Michael Manley, who once courted Cuba but now seeks U.S. support, returned to Jamaica's helm Friday after trouncing Prime Minister Edward Seaga in elections marred by gunfire and charges of fraud.

With 65 percent of the ballots counted, the government-run Jamaica Broadcasting Corp. network declared Manley's party the winner of at least 34 of Parliament's 60 seats. Seaga's party had taken eight seats and 18 seats were undecided.The party winning a majority of parliamentary seats forms the government for a five-year term. Seaga's party now holds 60 seats.

The latest returns Friday showed Manley's left-leaning People's National Party leading Seaga's right-of-center Jamaica Labor Party by a 57 percent to 43 percent margin, or 429,680 votes to 324,486.

The balloting was Jamaica's first nationally contested election since 1980, when an estimated 700 people were killed in political violence over a nine-month campaign.

The killing of a pregnant homemaker Thursday raised to at least 12 the number of people killed in politically related violence since the campaign opened Jan. 15. Seaga said Glenna Williams was shot a minute before he arrived to vote in Kingston.

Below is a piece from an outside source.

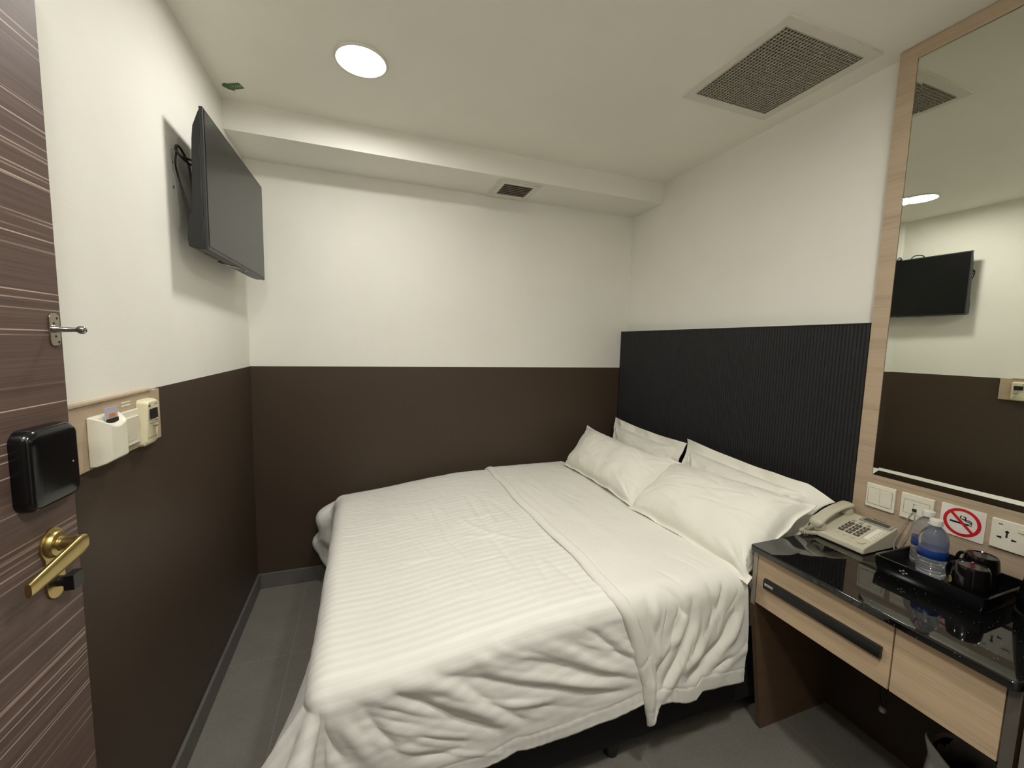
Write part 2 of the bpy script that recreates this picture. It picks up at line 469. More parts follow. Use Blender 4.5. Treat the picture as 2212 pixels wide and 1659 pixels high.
# return air grille
t = empty('return_air_grille', (2.0, -1.29, H), 'large square white framed grey mesh air grille in the ceiling', 'air vent')
x0, x1, y0, y1 = 1.782, 2.232, -1.512, -1.062; a0, a1, b0, b1 = 1.814, 2.188, -1.476, -1.105
g = G()
for q in ((x0, x1, y0, b0), (x0, x1, b1, y1), (x0, a0, b0, b1), (a1, x1, b0, b1)): g.box(*q, H-.007, H)
obj('grille_frame', g, m_frame_w, t)
g = G(); n = 27
for i in range(n+1):
    x = a0 + (a1-a0)*i/n; g.box(x-.0017, x+.0017, b0, b1, H-.0095, H-.003)
n = 30
for i in range(n+1):
    y = b0 + (b1-b0)*i/n; g.box(a0, a1, y-.0011, y+.0011, H-.0085, H-.004)
obj('mesh', g, m_grille, t, label='grey egg crate mesh')
obj('backing', G().box(a0, a1, b0, b1, H-.0022, H-.0005), m_duct_shade, t)  # dark plate painted as the duct's shade, ceiling has no opening
# small supply vent in the beam
t = empty('supply_air_vent', (1.397, -.16, ZB), 'small white framed slatted air vent under the beam', 'air vent')
x0, x1, y0, y1 = 1.272, 1.522, -.282, -.040; a0, a1, b0, b1 = 1.31, 1.484, -.243, -.075
g = G()
for q in ((x0, x1, y0, b0), (x0, x1, b1, y1), (x0, a0, b0, b1), (a1, x1, b0, b1)): g.box(*q, ZB-.006, ZB)
g.box(x0+.012, x1-.012, y0+.012, b0+.001, ZB-.010, ZB-.006).box(x0+.012, x1-.012, b1-.001, y1-.012, ZB-.010, ZB-.006)
g.box(x0+.012, a0+.001, b0, b1, ZB-.010, ZB-.006).box(a1-.001, x1-.012, b0, b1, ZB-.010, ZB-.006)
obj('vent_frame', g, m_frame_w, t, bev=.0015)
g = G()
for i in range(7):
    y = b0 + .012 + (b1-b0-.02)*i/6
    g.obox(((a0+a1)/2, y, ZB-.0065), ((a1-a0)/2, 0, 0), (0, .0105, .0022), (0, -.0002, .0008))
obj('louvre', g, m_slat, t)
obj('backing', G().box(a0, a1, b0, b1, ZB-.0012, ZB-.0003), m_duct_shade, t)  # dark plate painted as the duct's shade, beam has no opening
# green sticker
g = G(); zt = H-.0012
P = [(.031, -.4215), (.0325, -.4128), (.0490, -.3990), (.0725, -.3935), (.0668, -.4010), (.1125, -.4305), (.1000, -.4640), (.0530, -.4390), (.0436, -.4400), (.0380, -.4330)]
g.prism([(x, y, zt) for x, y in P], (0, 0, .0008))
st = obj('ceiling_sticker', g, m_green, origin=(.07, -.43, H)); tag(st, 'small torn green sticker on the ceiling near the left wall', 'sticker')
g = G()
def pj2(u, v): return (.062+.042*u-.006*v, -.4235-.019*u+.020*v)       # along the strip
for (u0, u1, v0, v1) in ((.0, .1, -.2, .35), (.17, .32, -.05, .05), (.2, .28, -.35, .3), (.42, .52, -.3, .3), (.62, 1.0, -.3, -.05), (.62, .72, -.05, .35), (.85, 1.0, -.05, .35)):
    g.prism([(*pj2(u, v), zt-.0003) for u, v in ((u0, v0), (u1, v0), (u1, v1), (u0, v1))], (0, 0, .0003))
obj('sticker_print', g, m_pgreen, st)

# ------------------------------------------------------------------ television on the left wall
tv = empty('television', (.0, -.53, 1.88), 'black flat television on the left wall, screen facing right', 'television')
A = Vector((.096, -.890, 0)); B = Vector((.114, -.178, 0)); tu = (B-A).normalized(); tnn = Vector((tu.y, -tu.x, 0))
ZT0, ZT1 = 1.661, 2.096
def tp(s, z, off=0): return A + tu*s + tnn*off + Vector((0, 0, z))
TL = (B-A).length
g = G(); g.prism([tp(0, ZT0, 0), tp(TL, ZT0, 0), tp(TL, ZT1, 0), tp(0, ZT1, 0)], tnn*-.011)
body = obj('tv_cabinet', g, m_tvbody, tv, bev=.002)
g = G(); g.prism([tp(.007, ZT0+.012, .0003), tp(TL-.007, ZT0+.012, .0003), tp(TL-.007, ZT1-.007, .0003), tp(.007, ZT1-.007, .0003)], tnn*.0012)
obj('screen', g, m_screen, tv)
# back cover: a profile seen from the side, thicker low down
prof = [(0, ZT1-.006), (-.006, ZT1-.02), (-.020, ZT1-.06), (-.024, ZT1-.10), (-.028, ZT1-.20), (-.032, 1.775), (-.040, 1.765), (-.044, 1.750), (-.046, 1.69), (-.044, 1.668), (-.02, ZT0+.001), (0, ZT0+.002)]
g = G()
g.prism([tp(.002, z, o-.0105) for o, z in prof], tu*(TL-.004))
bk = obj('back_cover', g, m_blackm, tv, bev=.003)
for s_, o_, l_ in ((.14, -.035, .055), (.27, -.046, .02), (.55, -.035, .055)):
    obj('speaker_slot', G().obox(tp(s_, 1.664, o_), tu*l_, tnn*.006, dz*.0017), m_ink, bk)
g = G().obox(tp(.33, 1.6595, -.024), tu*.038+tnn*.012, tnn*.0045, dz*.0006); obj('rating_label', g, m_plastic, bk, label='small white label under the set')
g = G().obox(tp(.42, 1.6605, -.004), tu*.006, tnn*.002, dz*.0012); obj('indicator_light', g, m_chrome, bk)
g = G().box(0, .012, -.66, -.42, 1.76, 1.98).box(.012, .05, -.6, -.58, 1.79, 1.95).box(.012, .05, -.5, -.48, 1.79, 1.95)
obj('wall_bracket', g, m_rail, tv, bev=.001)
def cat(pts, n=8):
    P = [Vector(p) for p in pts]; P = [P[0]*2-P[1]] + P + [P[-1]*2-P[-2]]; out = []
    for i in range(1, len(P)-2):
        for k in range(n):
            t = k/n; a, b, c, d = P[i-1:i+3]
            out.append(.5*((2*b) + (c-a)*t + (2*a-5*b+4*c-d)*t*t + (3*b-a-3*c+d)*t**3))
    out.append(P[-2]); return out
g = G()
g.tube(cat([(.055, -.80, 1.93), (.035, -.86, 1.935), (.02, -.880, 1.955), (.018, -.868, 1.975), (.022, -.842, 1.970), (.03, -.820, 1.940), (.035, -.82, 1.90), (.045, -.84, 1.86), (.05, -.84, 1.78)]), .0035, 8)
g.tube(cat([(.02, -.882, 1.950), (.012, -.868, 1.915), (.012, -.845, 1.88), (.025, -.85, 1.83), (.04, -.85, 1.77)]), .0028, 8)
g.tube(cat([(.018, -.876, 1.968), (.02, -.86, 1.950), (.04, -.83, 1.95), (.06, -.82, 1.95)]), .0034, 8)
obj('cable', g, m_ink, tv, label='black cables looped behind the set')
g = G(); g.tube(cat([(.05, -.50, 2.05), (.035, -.53, 2.118), (.03, -.56, 2.128), (.035, -.60, 2.112), (.05, -.62, 2.05)]), .0035, 8)
obj('cable', g, m_ink, tv, label='black cable loop above the set')
g = G().box(0, .009, -.703, -.683, 1.925, 2.030)
o = obj('cable_trunking', g, m_plastic, bev=.001, origin=(0, -.697, 1.98)); tag(o, 'short white cable duct on the wall behind the television', 'cable duct')
for (yy, zz, r, lb) in ((-.856, 1.851, .006, 'larger lower screw mark on the wall left of the television'), (-.853, 1.928, .004, 'tiny upper screw mark on the wall left of the television')):
    o = obj('screw_mark', G().lathe([(0, .001), (r*.7, .001), (r, .0002)], (0, yy, zz), (1, 0, 0), 9), m_skirt, origin=(0, yy, zz)); tag(o, lb, 'screw mark')

# ------------------------------------------------------------------ control board on the left wall
PB = .012
g = G().box(0, PB, -1.62, -1.068, 1.095, 1.2335)
board = obj('switch_board', g, m_oak2, bev=.001, origin=(0, -1.25, 1.16)); tag(board, 'light wood backing board on the left wall carrying controls', 'wall board')
g = G().box(0, PB+.004, -1.62, -1.12, 1.2338, 1.2395)
o = obj('capping_strip', g, m_oak2, board, bev=.001)
g = G()
for k in range(2): g.box(PB, PB+.0008, -1.264, -1.224, 1.2095+k*.0075, 1.2130+k*.0075)
obj('printed_label', g, m_plastic, board, label='narrow white label with two lines')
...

The campaign had been shortened to just over three weeks because of fears of violence at the height of the island's tourist season. Tourism, the main industry, has bounced back after Hurricane Gilbert raked the island on Sept. 12, killed 45 people and left about $1 billion in damage.

Across the Caribbean island, about 10,000 police and soldiers were deployed to maintain order at more than 6,000 polling stations, but skirmishes broke out.

Many polling stations closed early because of violence, and soldiers fired shots and used tear gas in many instances to break up arguments.

Attacks were confined mainly to slums in Kingston, the capital.

Manley was prime minister from 1972 to 1980. His government then embraced Cuba, alarming the United States and foreign investors. But he has moderated his views and today seeks a "new beginning" with the Bush administration.

"I am wiser, more experienced man," he said in a recent interview.